In September 2006 Romijn Research and Development (RRD) was approached by ECORYS to conduct the end-of project evaluation of the Vietnamese Government Interpreters Training Programme. The evaluation had been assigned to us by the European Commission.
The Vietnamese government Interpreters Training project was adopted by DG AIDCO of the European Commission and the Vietnamese Government to provide the Vietnamese authorities with a body of conference interpreters and conference interpreter training capacity. This provision would have to ensure smooth communication between the Commission (and the international community at large) and (various Departments of) the Vietnamese Government in multi-lingua forums. The ultimate aim of the project was to provide Vietnam with the resources and know-how to establish a fully-fledged European Interpreter Training Centre in Hanoi.
The aim of the evaluation was to review the project’s, relevance, efficiency, effectiveness and sustainability, propose improvements and/or new options for the future and explore possible improvements to the project or other future actions through which the EU might contribute to sustainable results in the performance of the public administration of Vietnam in its negotiations with governments of other countries throughout the world.
RRD (dr. Clemens Romijn) has conducted 9 days of fieldwork in Vietnam - Hanoi in the course of which he visited 18 people -eight representing the EU and Vietnamese ministries/agencies and ten trainees that had followed the programme. In addition to conducting interviews and discussions questionnaires were sent out to persons he was not able to visit during his fieldwork in Hanoi.

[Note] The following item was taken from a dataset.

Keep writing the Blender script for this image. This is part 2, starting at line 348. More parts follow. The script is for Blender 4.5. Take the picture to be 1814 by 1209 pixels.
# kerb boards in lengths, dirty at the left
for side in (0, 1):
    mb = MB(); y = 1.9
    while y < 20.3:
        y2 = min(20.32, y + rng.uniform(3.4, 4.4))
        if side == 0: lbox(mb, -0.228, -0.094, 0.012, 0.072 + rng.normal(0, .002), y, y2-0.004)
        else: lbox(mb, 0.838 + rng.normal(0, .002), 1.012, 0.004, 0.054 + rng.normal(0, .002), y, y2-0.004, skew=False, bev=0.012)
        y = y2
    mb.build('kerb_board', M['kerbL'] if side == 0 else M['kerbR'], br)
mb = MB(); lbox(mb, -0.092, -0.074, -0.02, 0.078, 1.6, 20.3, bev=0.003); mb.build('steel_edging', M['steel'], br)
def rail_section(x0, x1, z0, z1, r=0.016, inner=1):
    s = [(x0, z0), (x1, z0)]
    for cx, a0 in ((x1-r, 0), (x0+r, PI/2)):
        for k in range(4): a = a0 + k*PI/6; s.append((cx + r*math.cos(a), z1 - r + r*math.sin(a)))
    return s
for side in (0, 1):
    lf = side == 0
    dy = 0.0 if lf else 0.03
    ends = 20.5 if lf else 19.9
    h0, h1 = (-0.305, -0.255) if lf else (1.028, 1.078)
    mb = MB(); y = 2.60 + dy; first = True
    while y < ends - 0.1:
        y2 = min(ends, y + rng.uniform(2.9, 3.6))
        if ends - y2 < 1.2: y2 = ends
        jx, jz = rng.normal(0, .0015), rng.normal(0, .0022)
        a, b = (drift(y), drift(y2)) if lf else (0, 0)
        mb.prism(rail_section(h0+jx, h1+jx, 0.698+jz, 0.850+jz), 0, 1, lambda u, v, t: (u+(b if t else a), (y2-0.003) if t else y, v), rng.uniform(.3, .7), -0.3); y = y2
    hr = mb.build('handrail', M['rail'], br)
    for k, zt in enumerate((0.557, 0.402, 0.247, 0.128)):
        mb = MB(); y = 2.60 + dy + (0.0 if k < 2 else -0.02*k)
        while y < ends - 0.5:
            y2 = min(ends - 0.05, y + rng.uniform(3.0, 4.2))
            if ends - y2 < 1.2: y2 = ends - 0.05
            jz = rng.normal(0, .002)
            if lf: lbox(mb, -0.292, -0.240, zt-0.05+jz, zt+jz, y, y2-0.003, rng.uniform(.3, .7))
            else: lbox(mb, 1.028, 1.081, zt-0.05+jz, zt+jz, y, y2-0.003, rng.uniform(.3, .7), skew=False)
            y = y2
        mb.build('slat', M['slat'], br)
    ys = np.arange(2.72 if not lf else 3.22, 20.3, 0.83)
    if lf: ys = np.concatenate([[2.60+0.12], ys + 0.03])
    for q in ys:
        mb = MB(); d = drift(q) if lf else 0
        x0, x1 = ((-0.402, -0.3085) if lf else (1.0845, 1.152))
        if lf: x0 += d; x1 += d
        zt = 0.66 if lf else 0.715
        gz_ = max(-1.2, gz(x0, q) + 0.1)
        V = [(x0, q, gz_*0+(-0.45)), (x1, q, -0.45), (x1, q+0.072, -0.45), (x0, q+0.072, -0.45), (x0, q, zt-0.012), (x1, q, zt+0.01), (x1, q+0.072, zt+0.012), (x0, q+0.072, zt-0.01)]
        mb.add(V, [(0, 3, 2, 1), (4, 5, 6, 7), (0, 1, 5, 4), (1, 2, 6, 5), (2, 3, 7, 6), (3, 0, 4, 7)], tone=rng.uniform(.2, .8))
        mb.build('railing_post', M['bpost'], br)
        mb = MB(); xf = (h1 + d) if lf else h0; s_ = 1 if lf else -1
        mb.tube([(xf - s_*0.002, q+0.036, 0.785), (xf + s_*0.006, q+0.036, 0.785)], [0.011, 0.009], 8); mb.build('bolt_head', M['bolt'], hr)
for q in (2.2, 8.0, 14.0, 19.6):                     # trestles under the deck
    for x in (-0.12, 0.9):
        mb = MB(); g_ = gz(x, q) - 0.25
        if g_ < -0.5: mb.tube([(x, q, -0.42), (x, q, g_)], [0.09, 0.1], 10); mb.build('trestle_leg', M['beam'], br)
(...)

The evidence we were able to gather indicated the impact of this project on functioning of the Ministries in negotiations and the position on the labour market of the trainees to be lasting for some time to come. As a result of these findings this evaluation has warmly recommended training of Vietnamese interpreters with the EU training methodology to be continued. A relative small project has impacted significantly and has led to sustainable results.